[Rows from a 3D scene dataset]
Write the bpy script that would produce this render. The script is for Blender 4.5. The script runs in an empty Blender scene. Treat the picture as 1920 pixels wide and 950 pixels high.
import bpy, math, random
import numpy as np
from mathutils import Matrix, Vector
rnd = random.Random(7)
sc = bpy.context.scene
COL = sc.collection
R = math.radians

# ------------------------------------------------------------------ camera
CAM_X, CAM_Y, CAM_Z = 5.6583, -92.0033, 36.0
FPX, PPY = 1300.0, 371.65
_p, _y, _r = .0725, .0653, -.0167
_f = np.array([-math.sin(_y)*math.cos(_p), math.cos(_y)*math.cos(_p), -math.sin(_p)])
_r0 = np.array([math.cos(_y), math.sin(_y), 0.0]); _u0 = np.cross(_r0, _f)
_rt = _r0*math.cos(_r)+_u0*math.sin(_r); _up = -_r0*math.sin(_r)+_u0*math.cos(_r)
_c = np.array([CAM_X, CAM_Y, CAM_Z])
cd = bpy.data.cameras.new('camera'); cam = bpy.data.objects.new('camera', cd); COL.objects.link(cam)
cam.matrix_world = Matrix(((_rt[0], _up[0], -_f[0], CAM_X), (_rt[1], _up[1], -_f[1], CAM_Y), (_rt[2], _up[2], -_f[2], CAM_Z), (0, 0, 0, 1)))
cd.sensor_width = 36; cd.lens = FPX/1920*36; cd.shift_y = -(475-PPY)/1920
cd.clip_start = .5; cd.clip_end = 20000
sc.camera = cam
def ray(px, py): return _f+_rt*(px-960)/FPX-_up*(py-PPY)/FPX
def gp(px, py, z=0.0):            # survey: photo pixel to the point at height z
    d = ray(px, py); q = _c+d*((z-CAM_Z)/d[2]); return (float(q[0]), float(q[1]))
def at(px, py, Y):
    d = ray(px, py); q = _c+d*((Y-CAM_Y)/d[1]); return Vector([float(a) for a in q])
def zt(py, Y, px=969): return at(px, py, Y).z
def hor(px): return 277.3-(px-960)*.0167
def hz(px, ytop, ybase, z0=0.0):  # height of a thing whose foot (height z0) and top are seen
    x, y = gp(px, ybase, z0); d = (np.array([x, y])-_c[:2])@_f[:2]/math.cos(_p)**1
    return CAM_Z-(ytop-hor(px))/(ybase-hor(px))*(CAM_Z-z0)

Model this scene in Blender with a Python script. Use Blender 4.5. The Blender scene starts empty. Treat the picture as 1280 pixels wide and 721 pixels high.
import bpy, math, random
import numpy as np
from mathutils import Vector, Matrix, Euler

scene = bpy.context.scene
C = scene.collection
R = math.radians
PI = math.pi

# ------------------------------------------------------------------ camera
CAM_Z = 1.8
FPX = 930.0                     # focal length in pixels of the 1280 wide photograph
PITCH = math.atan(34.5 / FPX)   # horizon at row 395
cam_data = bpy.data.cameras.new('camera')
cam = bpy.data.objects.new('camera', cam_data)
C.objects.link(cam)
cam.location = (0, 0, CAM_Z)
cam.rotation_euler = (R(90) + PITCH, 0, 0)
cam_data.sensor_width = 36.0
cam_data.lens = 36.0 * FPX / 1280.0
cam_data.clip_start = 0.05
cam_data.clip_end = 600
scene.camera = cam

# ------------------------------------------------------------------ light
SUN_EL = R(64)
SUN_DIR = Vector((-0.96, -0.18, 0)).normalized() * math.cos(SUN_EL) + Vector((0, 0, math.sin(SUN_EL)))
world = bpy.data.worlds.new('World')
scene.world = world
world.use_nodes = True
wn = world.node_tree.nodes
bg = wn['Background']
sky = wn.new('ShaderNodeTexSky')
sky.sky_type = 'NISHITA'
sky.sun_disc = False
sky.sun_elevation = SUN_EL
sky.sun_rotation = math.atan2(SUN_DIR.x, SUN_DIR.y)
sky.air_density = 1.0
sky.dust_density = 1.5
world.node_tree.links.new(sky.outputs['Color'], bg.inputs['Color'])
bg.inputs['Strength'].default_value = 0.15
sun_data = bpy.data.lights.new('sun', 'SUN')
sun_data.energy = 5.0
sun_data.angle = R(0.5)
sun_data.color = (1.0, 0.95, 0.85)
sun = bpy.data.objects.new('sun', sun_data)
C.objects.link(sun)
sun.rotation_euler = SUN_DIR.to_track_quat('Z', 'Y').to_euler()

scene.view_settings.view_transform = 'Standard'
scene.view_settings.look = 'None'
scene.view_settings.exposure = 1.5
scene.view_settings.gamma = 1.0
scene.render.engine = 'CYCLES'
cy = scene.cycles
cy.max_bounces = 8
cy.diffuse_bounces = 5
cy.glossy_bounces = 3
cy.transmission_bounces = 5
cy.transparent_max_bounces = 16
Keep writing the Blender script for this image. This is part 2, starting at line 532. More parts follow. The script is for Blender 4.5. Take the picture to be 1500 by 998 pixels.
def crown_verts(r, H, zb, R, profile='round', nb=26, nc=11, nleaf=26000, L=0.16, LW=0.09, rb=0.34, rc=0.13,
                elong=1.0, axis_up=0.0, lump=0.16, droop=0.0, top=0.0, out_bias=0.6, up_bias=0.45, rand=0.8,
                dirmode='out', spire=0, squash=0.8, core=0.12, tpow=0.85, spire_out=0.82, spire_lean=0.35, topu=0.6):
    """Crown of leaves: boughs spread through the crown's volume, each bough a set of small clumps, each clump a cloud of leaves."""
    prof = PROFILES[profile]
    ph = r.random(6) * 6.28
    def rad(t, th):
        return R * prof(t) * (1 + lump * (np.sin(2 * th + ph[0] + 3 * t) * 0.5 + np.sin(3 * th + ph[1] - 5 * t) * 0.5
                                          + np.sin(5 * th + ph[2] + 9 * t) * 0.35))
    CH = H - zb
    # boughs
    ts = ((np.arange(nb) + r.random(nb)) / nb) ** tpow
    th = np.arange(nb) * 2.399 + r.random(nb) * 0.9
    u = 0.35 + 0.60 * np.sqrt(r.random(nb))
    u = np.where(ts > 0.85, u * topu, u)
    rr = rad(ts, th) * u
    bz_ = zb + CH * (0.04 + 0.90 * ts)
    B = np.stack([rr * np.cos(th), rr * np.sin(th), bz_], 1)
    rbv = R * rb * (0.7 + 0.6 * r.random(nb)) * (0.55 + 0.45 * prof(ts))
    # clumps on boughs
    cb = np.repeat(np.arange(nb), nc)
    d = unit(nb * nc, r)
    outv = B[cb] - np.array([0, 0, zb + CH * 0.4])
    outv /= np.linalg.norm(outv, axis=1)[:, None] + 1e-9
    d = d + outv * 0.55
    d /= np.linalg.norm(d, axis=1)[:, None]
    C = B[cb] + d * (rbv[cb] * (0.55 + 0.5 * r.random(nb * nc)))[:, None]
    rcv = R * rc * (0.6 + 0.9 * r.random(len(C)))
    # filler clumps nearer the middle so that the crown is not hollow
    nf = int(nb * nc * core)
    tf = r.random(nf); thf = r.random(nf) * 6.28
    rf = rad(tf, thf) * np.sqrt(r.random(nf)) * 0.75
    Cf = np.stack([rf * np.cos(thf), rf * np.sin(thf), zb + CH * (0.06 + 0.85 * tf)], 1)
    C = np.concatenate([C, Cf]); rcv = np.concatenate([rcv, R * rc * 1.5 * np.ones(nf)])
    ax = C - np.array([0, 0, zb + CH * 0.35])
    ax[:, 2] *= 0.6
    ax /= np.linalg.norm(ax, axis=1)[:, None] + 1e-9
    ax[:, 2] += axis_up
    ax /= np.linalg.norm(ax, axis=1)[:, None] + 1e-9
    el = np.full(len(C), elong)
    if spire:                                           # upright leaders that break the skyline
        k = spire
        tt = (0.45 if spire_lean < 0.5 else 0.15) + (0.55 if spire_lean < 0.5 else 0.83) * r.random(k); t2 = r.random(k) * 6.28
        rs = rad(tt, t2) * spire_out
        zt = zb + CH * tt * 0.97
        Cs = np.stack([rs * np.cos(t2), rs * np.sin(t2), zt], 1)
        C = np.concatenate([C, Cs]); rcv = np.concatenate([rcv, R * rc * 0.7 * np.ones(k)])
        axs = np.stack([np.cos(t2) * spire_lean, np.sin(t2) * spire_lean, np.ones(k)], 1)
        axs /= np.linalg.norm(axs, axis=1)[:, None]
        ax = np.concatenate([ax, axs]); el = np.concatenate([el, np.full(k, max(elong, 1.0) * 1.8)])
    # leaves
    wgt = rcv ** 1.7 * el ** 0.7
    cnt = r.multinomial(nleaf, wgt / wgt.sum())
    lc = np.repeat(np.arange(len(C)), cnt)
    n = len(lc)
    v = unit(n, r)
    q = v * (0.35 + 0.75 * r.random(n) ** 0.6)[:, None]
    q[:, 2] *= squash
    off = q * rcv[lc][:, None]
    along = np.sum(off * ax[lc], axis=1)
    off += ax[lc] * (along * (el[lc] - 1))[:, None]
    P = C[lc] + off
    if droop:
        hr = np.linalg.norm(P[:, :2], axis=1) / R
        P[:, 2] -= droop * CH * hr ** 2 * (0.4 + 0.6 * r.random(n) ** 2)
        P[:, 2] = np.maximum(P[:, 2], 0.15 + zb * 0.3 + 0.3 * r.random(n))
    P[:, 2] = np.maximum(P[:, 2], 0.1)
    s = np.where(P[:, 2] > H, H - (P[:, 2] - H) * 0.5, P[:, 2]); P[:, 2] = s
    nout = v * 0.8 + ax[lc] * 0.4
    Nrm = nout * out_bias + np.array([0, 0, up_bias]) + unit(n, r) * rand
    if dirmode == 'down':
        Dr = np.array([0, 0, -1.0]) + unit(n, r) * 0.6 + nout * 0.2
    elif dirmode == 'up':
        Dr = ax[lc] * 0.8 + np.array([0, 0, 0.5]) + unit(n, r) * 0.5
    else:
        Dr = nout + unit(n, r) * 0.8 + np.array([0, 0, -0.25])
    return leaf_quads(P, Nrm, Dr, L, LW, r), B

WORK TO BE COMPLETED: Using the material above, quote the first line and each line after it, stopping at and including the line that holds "return CAM_Z-(ytop-hor(px))/(ybase-hor(px))*(CAM_Z-z0)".

EXPECTED OUTPUT:
Write the bpy script that would produce this render. The script is for Blender 4.5. The script runs in an empty Blender scene. Treat the picture as 1920 pixels wide and 950 pixels high.
import bpy, math, random
import numpy as np
from mathutils import Matrix, Vector
rnd = random.Random(7)
sc = bpy.context.scene
COL = sc.collection
R = math.radians

# ------------------------------------------------------------------ camera
CAM_X, CAM_Y, CAM_Z = 5.6583, -92.0033, 36.0
FPX, PPY = 1300.0, 371.65
_p, _y, _r = .0725, .0653, -.0167
_f = np.array([-math.sin(_y)*math.cos(_p), math.cos(_y)*math.cos(_p), -math.sin(_p)])
_r0 = np.array([math.cos(_y), math.sin(_y), 0.0]); _u0 = np.cross(_r0, _f)
_rt = _r0*math.cos(_r)+_u0*math.sin(_r); _up = -_r0*math.sin(_r)+_u0*math.cos(_r)
_c = np.array([CAM_X, CAM_Y, CAM_Z])
cd = bpy.data.cameras.new('camera'); cam = bpy.data.objects.new('camera', cd); COL.objects.link(cam)
cam.matrix_world = Matrix(((_rt[0], _up[0], -_f[0], CAM_X), (_rt[1], _up[1], -_f[1], CAM_Y), (_rt[2], _up[2], -_f[2], CAM_Z), (0, 0, 0, 1)))
cd.sensor_width = 36; cd.lens = FPX/1920*36; cd.shift_y = -(475-PPY)/1920
cd.clip_start = .5; cd.clip_end = 20000
sc.camera = cam
def ray(px, py): return _f+_rt*(px-960)/FPX-_up*(py-PPY)/FPX
def gp(px, py, z=0.0):            # survey: photo pixel to the point at height z
    d = ray(px, py); q = _c+d*((z-CAM_Z)/d[2]); return (float(q[0]), float(q[1]))
def at(px, py, Y):
    d = ray(px, py); q = _c+d*((Y-CAM_Y)/d[1]); return Vector([float(a) for a in q])
def zt(py, Y, px=969): return at(px, py, Y).z
def hor(px): return 277.3-(px-960)*.0167
def hz(px, ytop, ybase, z0=0.0):  # height of a thing whose foot (height z0) and top are seen
    x, y = gp(px, ybase, z0); d = (np.array([x, y])-_c[:2])@_f[:2]/math.cos(_p)**1
    return CAM_Z-(ytop-hor(px))/(ybase-hor(px))*(CAM_Z-z0)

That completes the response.